Alas, I find it unwatchable. I looked forward to watching the series for many years, had heard many good things about it. Now it’s finally starting to come out on DVD. I like David Janssen and the idea of a man who preserves his integrity and goodness despite the risks and hardships of being on the run after having been wrongly convicted of murdering his wife.

But I’m put off by the ponderous melodramatic voice-over and ponderous melodramatic music. The stories of the three episodes I glimpsed seemed slow, maudlin and unimaginative. I can’t be very fair about it because I kept skipping forward. The tales just didn’t engage me and I’m not curious to see more.

The show began in 1963. Netflix sent me the first three episodes. I don’t think we’d see some of the same hamfistedness in a 2008 television series, but we have other kinds of hamfistedness to endure.

“The Fugitive” was successful. Its idea is good. I suspect if I gave the series more of a chance I’d find a fair amount to like in it. But I’m not willing to give it that chance. Too much other, better stuff to read and watch.

Perhaps I’m spoiled by the slickly done movie with Harrison Ford, which took the trouble to dramatize the murder of Dr. Kimble’s wife, Kimble’s capture and his escape. The series by contrast begins with a mere summary of these events, repeated in the front of each episode. In other words, there is no real pilot episode.

Museum.tv says “The Fugitive” presented “some of the most fascinating human condition dramas of [the 60s], all told in a tight, self-contained semi-documentary style.”

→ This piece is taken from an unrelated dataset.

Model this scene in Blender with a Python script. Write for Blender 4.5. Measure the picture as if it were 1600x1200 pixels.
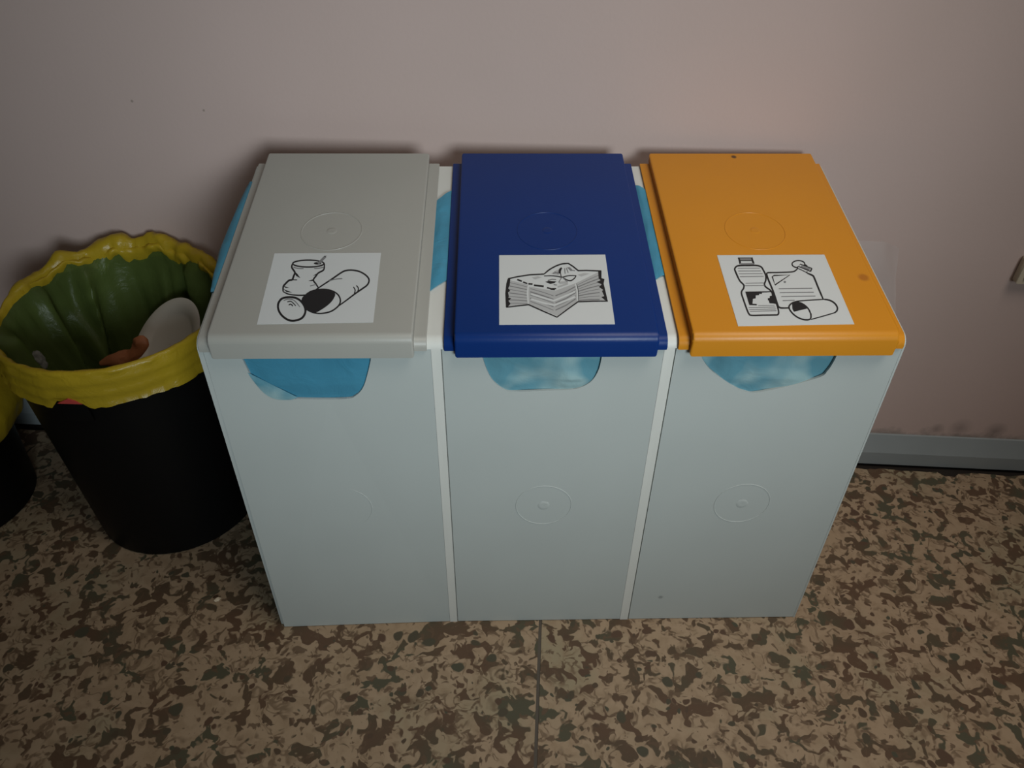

Not unlike the Western hero, which U.S. television had embraced since the 1950s and with which it still had something of an infatuation, Kimble had the appeal of the rootless wanderer whose commitments to jobs, women or society were temporary, yet who at the same time deserved our sympathy as something of a tragic figure. The series’ and the introspective character’s success lay largely with the appeal of actor David Janssen’s intensity in the part…. The drama of the stories came not so much from the transient occupations of the fleeing hero, such as sail mender in Hank Searls’ “Never Wave Good-bye” or dog handler in Harry Kronman’s “Bloodline,” but from the dilemma of the Kimble character himself, something Janssen was able to convey with an almost nervous charm.

I don’t think it’s only the stagy television conventions that are off-putting (like the allegedly “tight” but actually tedious “documentary” style with the thunkety-thunk voice-over). I’ve managed to enjoy episodes of even the often thinly plotted old “Twilight Zone” (the guy behind the counter has three eyes? Oh my God!). But the best television of today (”24,” the new “Battlestar Galactica,” “Lost”) does seem far superior to the best television of 40 to 50 years ago. This era-boundedness doesn’t afflict literary classics. So long as we get a competent translation, we still find the same powerful dramatic virtues in Homer.

What is it about television? Many old movies don’t hold up either, but from the olden times we still have “Gone With the Wind,” “Wizard of Oz,” “Casablanca,” etc., which show that the limitations of a new medium don’t inevitably sabotage a vision. Do we care that we can tell that the Wicked Witch of the West is not actually melting but dropping through a trap door? On the other hand, there’s plenty on the tube these days to prove that all the technique and technology in the world can’t make up for a view of life that is tawdry, vicious or empty.